The dampers on the Dyna Storm are called "Sleeved" dampers. They are a bladder-less design that allows the air inside to mix with the oil, hence the term aeration. This is just the common/modern style of damper now. If you drilled a hole in the cap (that's aluminum cap BTW) you would shoot all your damper fluid out on the first stroke. It's the original Hi-Cap dampers that had the hole already drilled in the upper cap. Of course these dampers had bladders that kept the air separate from the oil (and kept the oil inside as well).

Just follow the kit instructions for building and setting up the car. They are very good!

Posted
UH NO WAY!

The dampers on the Dyna Storm are called "Sleeved" dampers. They are a bladder-less design that allows the air inside to mix with the oil, hence the term aeration. This is just the common/modern style of damper now. If you drilled a hole in the cap (that's aluminum cap BTW) you would shoot all your damper fluid out on the first stroke. It's the original Hi-Cap dampers that had the hole already drilled in the upper cap. Of course these dampers had bladders that kept the air separate from the oil (and kept the oil inside as well).

Just follow the kit instructions for building and setting up the car. They are very good!

Thanks 94 you have always helped me. Be it my Avante adventures or now my DS.

Posted

Exactly as 94 says! :-)

Eventually they all leak however B)

If you haven't built em, you may want to sell them new and use the money (should be good) towards the 501 dampers.

Not to put you off; they do work well indeed, they just require rebuilding more often than you may expect. They look goooood too! :(

Posted
Exactly as 94 says! :-)

Eventually they all leak however B)

If you haven't built em, you may want to sell them new and use the money (should be good) towards the 501 dampers.

Not to put you off; they do work well indeed, they just require rebuilding more often than you may expect. They look goooood too! :(

Yes they can leak quite easily. The reason being that the lower seal-cartridge starts to back out and drops the o-rings. At this point all the fluid is ejected downwards onto the suspension and track. The nice thing is that none of the parts get lost, they just slide down the shock shaft. I found that tightening the seal-cartridge as hard as you can (by hand) really goes a long way to keeping the shock together. I haven't had them fall out the entire time I was running it at our local off-road track (though I wasn't racing). The dampers have been great ever since...

The 501 shocks are very nice with a similar design & function as the Sleeved Dampers.
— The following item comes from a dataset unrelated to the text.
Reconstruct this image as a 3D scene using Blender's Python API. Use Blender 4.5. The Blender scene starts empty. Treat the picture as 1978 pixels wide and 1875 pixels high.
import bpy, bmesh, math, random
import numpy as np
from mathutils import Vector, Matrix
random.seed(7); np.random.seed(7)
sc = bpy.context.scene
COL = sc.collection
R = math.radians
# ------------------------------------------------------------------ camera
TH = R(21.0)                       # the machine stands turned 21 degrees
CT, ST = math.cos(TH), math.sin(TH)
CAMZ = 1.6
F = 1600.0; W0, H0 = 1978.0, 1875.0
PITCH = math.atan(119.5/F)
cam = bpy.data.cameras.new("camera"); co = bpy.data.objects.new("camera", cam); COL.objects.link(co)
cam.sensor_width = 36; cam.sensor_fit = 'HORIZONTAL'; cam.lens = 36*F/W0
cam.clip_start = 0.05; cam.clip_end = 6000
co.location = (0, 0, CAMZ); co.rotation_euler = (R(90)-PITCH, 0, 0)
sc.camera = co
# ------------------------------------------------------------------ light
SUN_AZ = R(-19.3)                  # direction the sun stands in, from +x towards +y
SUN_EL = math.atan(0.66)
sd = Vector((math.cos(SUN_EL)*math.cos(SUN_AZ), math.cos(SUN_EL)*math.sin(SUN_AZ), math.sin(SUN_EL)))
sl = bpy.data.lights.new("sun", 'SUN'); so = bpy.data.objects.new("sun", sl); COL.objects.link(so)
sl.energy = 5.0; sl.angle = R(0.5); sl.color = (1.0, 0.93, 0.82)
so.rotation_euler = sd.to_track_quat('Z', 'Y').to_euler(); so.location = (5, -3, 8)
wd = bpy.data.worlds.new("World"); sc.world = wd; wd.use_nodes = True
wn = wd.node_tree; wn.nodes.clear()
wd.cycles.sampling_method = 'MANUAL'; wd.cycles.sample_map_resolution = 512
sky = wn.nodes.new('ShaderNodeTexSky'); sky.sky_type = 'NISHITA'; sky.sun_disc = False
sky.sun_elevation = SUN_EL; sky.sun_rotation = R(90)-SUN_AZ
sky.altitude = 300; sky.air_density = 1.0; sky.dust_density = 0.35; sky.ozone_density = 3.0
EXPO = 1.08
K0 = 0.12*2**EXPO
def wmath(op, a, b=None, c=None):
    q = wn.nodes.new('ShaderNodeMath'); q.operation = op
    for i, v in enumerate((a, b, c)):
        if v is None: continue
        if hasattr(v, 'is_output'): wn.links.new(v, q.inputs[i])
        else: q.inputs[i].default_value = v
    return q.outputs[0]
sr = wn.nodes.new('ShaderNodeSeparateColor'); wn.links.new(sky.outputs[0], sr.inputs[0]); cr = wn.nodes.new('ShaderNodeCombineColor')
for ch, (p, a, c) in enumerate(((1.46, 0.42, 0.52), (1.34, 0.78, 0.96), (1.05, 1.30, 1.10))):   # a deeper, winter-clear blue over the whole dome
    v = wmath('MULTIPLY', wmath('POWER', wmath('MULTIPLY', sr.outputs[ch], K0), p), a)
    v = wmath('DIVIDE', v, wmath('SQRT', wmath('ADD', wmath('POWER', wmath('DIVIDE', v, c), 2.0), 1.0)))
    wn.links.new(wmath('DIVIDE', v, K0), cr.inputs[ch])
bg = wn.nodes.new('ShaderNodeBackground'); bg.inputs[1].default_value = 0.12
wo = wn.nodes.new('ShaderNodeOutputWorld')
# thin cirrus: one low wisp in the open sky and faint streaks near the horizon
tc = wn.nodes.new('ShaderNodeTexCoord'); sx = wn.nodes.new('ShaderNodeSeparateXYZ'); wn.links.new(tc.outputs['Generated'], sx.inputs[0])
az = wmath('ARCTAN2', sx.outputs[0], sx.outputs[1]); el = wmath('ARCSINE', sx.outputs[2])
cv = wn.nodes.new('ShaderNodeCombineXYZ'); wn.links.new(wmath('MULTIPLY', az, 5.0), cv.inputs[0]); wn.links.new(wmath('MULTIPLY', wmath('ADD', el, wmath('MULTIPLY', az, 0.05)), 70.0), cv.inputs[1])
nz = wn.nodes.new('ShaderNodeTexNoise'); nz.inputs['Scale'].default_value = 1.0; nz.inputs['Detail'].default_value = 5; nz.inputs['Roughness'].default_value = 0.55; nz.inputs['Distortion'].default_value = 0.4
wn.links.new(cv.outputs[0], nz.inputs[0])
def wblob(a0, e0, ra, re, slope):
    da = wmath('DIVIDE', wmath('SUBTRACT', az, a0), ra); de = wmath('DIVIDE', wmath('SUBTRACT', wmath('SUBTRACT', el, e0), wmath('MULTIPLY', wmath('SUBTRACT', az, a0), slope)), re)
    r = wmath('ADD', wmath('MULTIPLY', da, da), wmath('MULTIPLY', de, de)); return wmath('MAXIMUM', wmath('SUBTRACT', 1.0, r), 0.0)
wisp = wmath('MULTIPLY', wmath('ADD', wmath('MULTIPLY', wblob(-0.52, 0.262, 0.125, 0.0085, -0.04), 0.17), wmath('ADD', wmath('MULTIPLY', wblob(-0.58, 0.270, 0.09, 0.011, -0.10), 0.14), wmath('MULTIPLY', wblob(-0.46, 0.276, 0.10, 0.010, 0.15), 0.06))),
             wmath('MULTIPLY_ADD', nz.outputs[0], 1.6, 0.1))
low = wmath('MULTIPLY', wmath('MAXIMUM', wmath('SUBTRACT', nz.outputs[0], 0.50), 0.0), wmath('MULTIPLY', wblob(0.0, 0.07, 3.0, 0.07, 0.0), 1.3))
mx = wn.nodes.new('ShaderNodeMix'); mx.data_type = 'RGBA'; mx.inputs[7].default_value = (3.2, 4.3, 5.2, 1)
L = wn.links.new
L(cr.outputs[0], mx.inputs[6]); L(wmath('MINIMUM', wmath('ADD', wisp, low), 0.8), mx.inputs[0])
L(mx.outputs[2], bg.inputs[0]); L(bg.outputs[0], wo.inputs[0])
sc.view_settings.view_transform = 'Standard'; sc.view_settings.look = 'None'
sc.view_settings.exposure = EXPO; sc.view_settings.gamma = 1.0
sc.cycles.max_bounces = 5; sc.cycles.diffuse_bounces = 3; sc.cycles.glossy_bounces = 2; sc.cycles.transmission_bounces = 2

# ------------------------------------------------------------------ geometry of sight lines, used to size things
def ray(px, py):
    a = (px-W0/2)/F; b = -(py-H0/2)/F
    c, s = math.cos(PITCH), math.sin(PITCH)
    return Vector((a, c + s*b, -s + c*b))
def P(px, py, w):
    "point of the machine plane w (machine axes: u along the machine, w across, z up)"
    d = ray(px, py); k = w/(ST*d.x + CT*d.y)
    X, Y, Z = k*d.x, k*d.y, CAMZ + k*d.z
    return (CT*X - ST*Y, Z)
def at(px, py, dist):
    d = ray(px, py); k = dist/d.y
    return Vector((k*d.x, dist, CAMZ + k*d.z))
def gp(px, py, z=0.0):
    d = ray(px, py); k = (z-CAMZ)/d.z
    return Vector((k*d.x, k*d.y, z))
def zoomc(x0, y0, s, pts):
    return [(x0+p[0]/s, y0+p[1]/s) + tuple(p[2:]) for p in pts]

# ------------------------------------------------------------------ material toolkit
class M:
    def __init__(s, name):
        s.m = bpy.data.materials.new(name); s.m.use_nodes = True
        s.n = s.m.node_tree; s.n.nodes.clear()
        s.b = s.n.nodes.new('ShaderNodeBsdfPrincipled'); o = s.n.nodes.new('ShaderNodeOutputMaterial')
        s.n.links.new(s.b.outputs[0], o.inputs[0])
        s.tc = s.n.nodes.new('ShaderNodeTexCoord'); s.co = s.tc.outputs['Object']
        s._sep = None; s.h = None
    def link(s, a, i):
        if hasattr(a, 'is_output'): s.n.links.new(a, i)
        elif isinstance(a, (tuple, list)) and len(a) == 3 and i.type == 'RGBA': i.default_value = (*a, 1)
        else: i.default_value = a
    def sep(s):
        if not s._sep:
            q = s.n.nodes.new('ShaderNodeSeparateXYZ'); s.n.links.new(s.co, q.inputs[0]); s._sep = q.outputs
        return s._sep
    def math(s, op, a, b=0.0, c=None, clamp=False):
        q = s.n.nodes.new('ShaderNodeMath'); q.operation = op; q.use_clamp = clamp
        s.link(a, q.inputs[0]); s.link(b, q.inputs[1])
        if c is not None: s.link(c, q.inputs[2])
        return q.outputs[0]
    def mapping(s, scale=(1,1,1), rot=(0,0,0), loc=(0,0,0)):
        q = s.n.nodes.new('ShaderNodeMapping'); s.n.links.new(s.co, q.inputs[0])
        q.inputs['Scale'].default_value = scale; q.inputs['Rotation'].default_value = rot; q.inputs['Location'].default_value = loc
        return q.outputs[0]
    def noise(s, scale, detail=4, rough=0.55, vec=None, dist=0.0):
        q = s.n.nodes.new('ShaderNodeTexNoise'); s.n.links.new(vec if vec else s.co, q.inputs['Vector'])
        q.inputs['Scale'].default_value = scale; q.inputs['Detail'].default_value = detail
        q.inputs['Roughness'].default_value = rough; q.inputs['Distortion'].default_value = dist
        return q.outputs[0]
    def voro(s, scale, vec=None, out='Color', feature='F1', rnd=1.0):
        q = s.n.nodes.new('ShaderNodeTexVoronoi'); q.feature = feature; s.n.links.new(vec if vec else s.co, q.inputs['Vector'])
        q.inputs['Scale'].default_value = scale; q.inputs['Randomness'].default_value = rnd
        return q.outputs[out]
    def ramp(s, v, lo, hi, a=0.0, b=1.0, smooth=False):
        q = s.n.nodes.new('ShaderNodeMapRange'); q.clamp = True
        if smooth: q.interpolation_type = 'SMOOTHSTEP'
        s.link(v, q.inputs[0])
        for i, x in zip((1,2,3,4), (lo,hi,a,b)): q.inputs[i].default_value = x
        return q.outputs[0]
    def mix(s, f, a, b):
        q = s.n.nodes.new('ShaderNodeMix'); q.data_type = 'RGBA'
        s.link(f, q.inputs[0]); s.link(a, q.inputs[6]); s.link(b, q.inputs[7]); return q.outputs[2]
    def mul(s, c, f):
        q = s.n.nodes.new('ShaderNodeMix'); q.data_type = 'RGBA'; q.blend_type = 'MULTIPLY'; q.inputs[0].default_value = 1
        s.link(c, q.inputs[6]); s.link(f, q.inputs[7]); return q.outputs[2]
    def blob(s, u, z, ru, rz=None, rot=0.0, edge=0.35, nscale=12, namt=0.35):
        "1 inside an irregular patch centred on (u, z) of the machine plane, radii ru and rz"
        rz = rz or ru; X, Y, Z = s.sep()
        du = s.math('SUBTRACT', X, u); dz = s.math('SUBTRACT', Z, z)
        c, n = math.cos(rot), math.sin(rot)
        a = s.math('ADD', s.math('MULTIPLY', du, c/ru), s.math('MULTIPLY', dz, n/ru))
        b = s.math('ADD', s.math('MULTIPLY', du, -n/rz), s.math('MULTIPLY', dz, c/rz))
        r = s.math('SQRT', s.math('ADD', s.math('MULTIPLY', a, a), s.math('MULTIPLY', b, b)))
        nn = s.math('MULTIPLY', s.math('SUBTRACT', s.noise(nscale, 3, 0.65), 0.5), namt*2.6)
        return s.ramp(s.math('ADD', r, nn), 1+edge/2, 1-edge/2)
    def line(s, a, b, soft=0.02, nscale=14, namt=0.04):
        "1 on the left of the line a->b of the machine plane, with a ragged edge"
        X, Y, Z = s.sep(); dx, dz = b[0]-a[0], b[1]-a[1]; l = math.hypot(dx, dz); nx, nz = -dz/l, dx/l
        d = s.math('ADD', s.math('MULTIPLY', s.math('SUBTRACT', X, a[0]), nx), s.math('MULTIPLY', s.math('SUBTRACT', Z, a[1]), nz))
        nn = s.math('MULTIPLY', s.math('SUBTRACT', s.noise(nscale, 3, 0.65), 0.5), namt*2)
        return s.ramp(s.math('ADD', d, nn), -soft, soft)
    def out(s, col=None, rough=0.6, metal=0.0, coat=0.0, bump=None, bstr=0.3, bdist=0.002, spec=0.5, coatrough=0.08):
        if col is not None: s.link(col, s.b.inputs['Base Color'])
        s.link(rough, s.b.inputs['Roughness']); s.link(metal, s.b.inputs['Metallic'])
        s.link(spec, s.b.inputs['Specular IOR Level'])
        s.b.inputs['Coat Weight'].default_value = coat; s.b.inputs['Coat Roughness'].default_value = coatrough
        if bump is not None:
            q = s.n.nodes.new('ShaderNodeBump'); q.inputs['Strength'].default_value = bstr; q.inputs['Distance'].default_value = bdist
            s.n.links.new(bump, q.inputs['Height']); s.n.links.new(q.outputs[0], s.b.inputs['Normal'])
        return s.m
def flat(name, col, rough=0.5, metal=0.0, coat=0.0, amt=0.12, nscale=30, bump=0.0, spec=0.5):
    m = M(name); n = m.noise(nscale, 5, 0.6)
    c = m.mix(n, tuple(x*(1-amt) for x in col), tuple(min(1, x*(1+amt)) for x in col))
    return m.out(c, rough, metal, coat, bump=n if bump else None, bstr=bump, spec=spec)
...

The kit says to leave a little air to avoid hydrolock. The nice thing that is not explained in the manual, is that the plastic upper caps have a pre-moulded bleed holes. Simply drill out the hole and fit a small screw to plug it up. Now after you build your shocks, you can bleed all air as well as excess fluid. This allows you to set & match the rebound rates of your shocks left to right as well as front to back. This keeps your car handleing the same side to side. The more fluid inside the shock, the faster the rebound will be (speed at which the rod pops out on it's own after being pushed in). Of course if you have too much fluid, the damper will hydrolock and this will ruin your handling.